Last month, 169 workers for the St. Louis-based Sabreliner Corp. went on strike at the company's facilities in Perryville, Ste. Genevieve and St. Mary. That came after the members of Teamsters Local 600 rejected the company's contract offer.
The picketers -- made up of aircraft technicians, maintenance mechanics, warehouse personnel, wood and sheet metal workers, painters and janitors -- were carrying signs that said "Sabreliner Unfair."
Union workers felt like the proposed contract wasn't in their best interest, despite the fact that they were among the best-compensated hourly employees in Southeast Missouri.
Under the final contract offer presented to the union, Sabreliner union employees at the three facililities would earn a median hourly wage of $19.63, with a top pay of $20.76 per hour for the first year of the contract. Those hourly rates would increase 50 cents an hour each year during the four-year contract.
Not good enough, the union said.
Union workers voted 112-45 to reject the contract. They didn't like the part of the new contract that called for switching from a defined pension plan to a 401(k), a plan that many companies across the country use.
Workers also didn't like that new employees hired after the contract's ratification date would never be eligible for the top pay rate. Health-care insurance would also rise under the new contract.
So the workers went on strike. Work continued at the facilities, using replacement employees and management.
Less than a week later, they agreed to a contract. The pay rate was exactly the same as in the original contract. The company still got its desire to switch to a 401(k). Later, union leaders were hard-pressed to come up with any real benefit to having the strike.
That's increasingly common in the world of union negotiations. A mechanics strike against Northwest Airlines is seeing pilots, flight attendants and others crossing the picket lines. Northwest's operations have only been minimally disrupted by the mechanics' strike.
We've seen several other strikes across the country, including some in St. Louis, where strikers haven't gotten very little for walking off the job. The United Food and Commercial Workers International Union led a strike against several California-based grocery chains. Again, not much came of it.
As unions continue to lose American sympathy and support, the labor movement met in St. Louis in September, struggling to adopt a new profile. The group is called "Change to Win," and is made up of breakaway labor organizations such as the Service Employees International Union.
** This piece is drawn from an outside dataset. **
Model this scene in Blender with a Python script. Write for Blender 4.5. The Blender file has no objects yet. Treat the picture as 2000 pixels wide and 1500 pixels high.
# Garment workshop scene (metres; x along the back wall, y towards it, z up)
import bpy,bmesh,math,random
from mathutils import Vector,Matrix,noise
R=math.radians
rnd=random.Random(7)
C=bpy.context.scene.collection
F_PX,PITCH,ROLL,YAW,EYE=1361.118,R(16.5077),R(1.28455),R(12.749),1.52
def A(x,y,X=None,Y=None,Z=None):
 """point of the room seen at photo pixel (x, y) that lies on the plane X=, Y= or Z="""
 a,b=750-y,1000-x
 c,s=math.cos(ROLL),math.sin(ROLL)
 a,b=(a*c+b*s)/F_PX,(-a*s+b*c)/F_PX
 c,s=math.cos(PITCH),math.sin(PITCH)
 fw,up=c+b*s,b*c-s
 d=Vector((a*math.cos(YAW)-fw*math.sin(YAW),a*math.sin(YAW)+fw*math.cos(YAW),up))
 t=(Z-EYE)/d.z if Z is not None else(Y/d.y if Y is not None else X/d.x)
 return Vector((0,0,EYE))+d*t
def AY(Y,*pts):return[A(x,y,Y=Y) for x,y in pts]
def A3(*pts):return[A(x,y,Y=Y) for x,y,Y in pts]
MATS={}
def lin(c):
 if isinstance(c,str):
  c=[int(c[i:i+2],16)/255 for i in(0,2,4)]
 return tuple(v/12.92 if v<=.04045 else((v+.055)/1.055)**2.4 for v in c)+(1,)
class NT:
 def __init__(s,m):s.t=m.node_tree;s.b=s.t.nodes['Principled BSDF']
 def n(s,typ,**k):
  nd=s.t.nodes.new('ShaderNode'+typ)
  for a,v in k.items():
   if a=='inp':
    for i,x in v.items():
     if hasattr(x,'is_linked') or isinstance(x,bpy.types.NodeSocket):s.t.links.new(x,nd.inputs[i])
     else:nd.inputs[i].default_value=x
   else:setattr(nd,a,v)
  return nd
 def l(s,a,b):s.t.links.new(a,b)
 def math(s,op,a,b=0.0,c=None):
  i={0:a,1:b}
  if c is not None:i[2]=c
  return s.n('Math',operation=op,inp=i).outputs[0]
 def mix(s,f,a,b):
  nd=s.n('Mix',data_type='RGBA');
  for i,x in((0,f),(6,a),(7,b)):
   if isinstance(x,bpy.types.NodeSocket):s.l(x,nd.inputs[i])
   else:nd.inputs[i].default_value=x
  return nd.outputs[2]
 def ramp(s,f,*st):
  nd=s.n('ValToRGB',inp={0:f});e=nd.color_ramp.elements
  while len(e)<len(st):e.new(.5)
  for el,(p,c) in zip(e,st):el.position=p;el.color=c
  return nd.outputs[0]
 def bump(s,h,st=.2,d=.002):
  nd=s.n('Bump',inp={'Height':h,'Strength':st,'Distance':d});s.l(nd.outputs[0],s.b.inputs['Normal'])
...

Some suggest that the new organization is dedicating itself to becoming more agressive, including corporate campaigns and top-down organizing tactics. Often, they campaign companies to organize their workers without even a vote. Some call that "death by a thousand cuts."
They recognize that employees are increasingly less interested.
But their basic retaliatory tool is a strike. And those are nowhere near as potent as they used to be. As conservative columnist George Will wrote in a recent column, "A strike, to be effective, must withdraw skills that cannot be replaced, and there seem to be fewer of them than there once were."